From The Pennsic Independent
with permission

Submitted by beatricedwinter on Sun, 08/08/2010 - 11:03
in  Arts and Sciences

By Lady Mary of Montevale
Features Reporter, Pennsic Independent


Baroness Betha, an instructor at Viking Wire Weaving Day in Artisan’s Row, first got into the craft when a friend visited a reconstructed Viking village in Denmark, saw samples of wire weaving and picked her up a set of directions (in Danish). The directions were delivered with this accompanying remark, “Here, I think this is up your alley.”

Twenty years later…

Her Excellency has written a book on wire weaving (see her web page at ancientwire.com), teaches frequent classes at Pennsic, and was prepared on Saturday to spend all day teaching at Artisan’s Row because, in her own words, “Say ‘wire’ to me and I don’t stop.”

Archibald of Stoke-on-Trent (Æthelmearc) knew when he read about the Artisan’s Row that he had to come to the Viking Wire Weaving Day because he could “stay here all day until I get it right.” (His last attempt at wire weaving was at Pennsic about ten years ago.) He loves the format of the Artisan’s Row.

So did about a dozen other gentles, ranging in age from 9 to 63, as they worked with #2 pencils and 24-gauge copper wire (available at any craft store) in their initial attempts to wind the wire in a spiral around the pencil (a dowel could also be used) and then threading the wire through all the spirals to keep them connected.
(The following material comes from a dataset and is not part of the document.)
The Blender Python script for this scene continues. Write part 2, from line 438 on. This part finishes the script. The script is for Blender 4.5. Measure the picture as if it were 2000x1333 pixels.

The trick is not to lose your place in the threading and not miss any of the spirals.

Sabine Eastwind (East), who’d never tried wire weaving before, admitted that while starting was a little tricky, once she got the idea, it was pretty easy…definitely fun!

After threading the wire through all the loops, you remove the piece from the pencil and pull it through a special draw plate to compress and stretch everything. As Archibald pointed out with a smile, “After that you won’t see your imperfections and joinings of wire.”

The draw plate can be made of wood or bone. The wooden one looks like a paddle with neat rows of drilled holes in successively smaller sizes. The more often the wire “chain” is drawn through a series of smaller holes, the more its appearance will change.